I had said, “If Adam had stood the test, it would have been through the instrumentality of faith-animated obedience, graciously given by God.” And Lane responds:

“I would not put it this way. I would say that if Adam had stood the test, it would have through the instrumentality of faith-animated obedience (understanding faith here to be different than what we have, in that Adam could see God), the ability of which was condescendingly given by God. The obedience itself, in other words, was not given by God. The ability to obey was, since it was part of Adam being created morally innocent” (emphasis added).

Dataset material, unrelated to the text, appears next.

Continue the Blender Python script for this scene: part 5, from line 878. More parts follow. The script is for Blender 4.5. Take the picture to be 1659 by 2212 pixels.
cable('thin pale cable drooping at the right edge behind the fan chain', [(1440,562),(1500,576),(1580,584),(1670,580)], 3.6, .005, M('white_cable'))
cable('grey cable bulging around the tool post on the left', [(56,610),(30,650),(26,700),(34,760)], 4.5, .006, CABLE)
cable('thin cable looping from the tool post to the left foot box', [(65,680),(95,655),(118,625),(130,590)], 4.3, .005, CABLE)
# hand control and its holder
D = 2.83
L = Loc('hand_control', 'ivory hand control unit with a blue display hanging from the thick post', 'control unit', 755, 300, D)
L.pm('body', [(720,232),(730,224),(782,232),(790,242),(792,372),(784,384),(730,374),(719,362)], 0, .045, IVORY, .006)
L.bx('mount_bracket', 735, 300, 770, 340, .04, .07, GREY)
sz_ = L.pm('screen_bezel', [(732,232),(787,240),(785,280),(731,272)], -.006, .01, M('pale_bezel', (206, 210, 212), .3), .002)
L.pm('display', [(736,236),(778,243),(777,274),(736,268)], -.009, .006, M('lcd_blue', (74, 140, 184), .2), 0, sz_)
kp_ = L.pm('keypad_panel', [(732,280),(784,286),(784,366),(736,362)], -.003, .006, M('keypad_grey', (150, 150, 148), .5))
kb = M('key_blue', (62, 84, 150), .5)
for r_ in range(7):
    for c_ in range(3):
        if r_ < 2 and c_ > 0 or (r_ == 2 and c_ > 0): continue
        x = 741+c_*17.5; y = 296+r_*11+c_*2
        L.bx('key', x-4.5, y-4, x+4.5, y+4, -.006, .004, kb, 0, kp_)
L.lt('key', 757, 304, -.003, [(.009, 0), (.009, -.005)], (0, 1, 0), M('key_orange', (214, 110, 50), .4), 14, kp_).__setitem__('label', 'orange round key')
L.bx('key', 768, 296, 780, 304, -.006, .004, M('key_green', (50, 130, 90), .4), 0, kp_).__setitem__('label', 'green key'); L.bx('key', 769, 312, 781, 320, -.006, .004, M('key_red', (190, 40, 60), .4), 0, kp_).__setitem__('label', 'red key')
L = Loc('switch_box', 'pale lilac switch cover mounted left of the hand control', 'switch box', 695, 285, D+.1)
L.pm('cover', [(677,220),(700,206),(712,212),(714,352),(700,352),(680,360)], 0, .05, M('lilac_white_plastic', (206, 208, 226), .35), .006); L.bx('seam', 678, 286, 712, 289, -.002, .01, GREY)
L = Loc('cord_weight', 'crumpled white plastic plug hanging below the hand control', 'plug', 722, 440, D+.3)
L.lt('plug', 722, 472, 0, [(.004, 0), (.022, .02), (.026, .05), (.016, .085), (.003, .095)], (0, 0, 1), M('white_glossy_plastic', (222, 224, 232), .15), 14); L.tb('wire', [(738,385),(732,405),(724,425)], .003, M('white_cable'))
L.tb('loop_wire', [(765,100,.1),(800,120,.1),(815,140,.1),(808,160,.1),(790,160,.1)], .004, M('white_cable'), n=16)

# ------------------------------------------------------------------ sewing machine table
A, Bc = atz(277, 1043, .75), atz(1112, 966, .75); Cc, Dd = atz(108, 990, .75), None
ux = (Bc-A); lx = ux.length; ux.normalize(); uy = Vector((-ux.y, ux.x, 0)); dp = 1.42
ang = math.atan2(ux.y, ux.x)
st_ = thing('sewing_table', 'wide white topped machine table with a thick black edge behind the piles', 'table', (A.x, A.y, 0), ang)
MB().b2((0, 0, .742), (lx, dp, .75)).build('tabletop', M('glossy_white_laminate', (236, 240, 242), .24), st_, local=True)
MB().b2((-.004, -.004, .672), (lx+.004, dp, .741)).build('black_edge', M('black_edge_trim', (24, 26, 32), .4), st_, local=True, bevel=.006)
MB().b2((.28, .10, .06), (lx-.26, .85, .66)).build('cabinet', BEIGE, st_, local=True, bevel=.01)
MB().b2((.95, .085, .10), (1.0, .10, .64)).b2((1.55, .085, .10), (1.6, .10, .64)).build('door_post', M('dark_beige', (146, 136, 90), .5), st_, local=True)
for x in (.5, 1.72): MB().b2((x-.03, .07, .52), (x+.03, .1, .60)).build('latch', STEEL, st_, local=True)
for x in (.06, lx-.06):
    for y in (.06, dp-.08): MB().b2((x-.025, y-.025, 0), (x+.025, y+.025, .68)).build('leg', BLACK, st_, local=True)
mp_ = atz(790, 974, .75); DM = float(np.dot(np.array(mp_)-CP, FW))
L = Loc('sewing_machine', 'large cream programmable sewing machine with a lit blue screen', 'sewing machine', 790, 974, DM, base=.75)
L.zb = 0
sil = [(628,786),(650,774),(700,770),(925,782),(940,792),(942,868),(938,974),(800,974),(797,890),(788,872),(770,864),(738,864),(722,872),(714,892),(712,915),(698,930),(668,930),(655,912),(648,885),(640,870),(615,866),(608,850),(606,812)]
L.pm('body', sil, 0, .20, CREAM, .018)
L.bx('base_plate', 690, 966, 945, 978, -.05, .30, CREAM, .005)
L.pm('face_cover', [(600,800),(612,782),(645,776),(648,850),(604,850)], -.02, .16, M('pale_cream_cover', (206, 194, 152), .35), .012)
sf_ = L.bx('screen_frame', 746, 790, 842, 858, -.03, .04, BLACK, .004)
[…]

The problem here is that all Calvinists are supposed to believe that all things are given by God. Had Adam withstood the test, how is it possible for any Calvinist to say that Adam did it by himself? God decrees all things. The hairs on all heads are all numbered, prelapsarian hairs and postlapsarian hairs alike. In the Garden of Eden, not one sparrow could hop around in his chirruping forever apart from the will of the Father. If Adam had resisted the tempter, it would have been because God had freely and unalterably ordained that it come to pass. And when it came to pass Adam would have thanked God for it.

Lane wants the allow the pre-Fall covenant to be gracious in the sense that God condescended to make it in the first place, when He did not have to, and that it was gracious for God to offer such blessedness in exchange for the small performance of staying away from one tree. Now I agree that all this is gracious. But I also maintain, because I am a high predestinarian, that Adam’s performance of obedience, had it been rendered, would also have been the result of God’s gracious decree. How could this not be?

Now I cannot honestly fathom how Lane can resist this conclusion. God ordains all things. Adam’s obedience, had it occurred, would have been a “thing.” God therefore would have ordained Adam’s obedience. Therefore, it would have been a holy and grateful act for Adam to thank the Lord for it. Moreover, it would have been an unholy and ungrateful act to refuse to thank Him.

But note how Lane implicitly denies his Calvinism here.

“Where would the impetus have come from, then, for Adam to obey God? It would have come immediately from Adam, even though such ability to choose the good had been given him by God. It was still up to Adam to use that gift properly. God bound Himself by the terms of the covenant, then, to reward Adam’s obedience. If Adam had obeyed, he could have come to God and said, “Father, you promised that if I obeyed, you would give me eternal life. I have obeyed. Please give me eternal life” (emphasis added).

Sure, Adam’s obedience would have come immediately from him, but it would also have come (behind that) from God’s gracious decree. This does not destroy the liberty or contingency of secondary causes, but the secondary causes are secondary. Lane is saying that (in a world where Adam did not fall) God gave the ability to not fall, but that He did not give the “not falling” itself. God gave the possibility of obedience, but He somehow did not give the obedience itself. How is this possible in a world where all things whatsoever are governed by God’s decrees? How can any Calvinist say that God does not freely and unalterably ordain whatsoever comes to pass? How can Lane argue for this?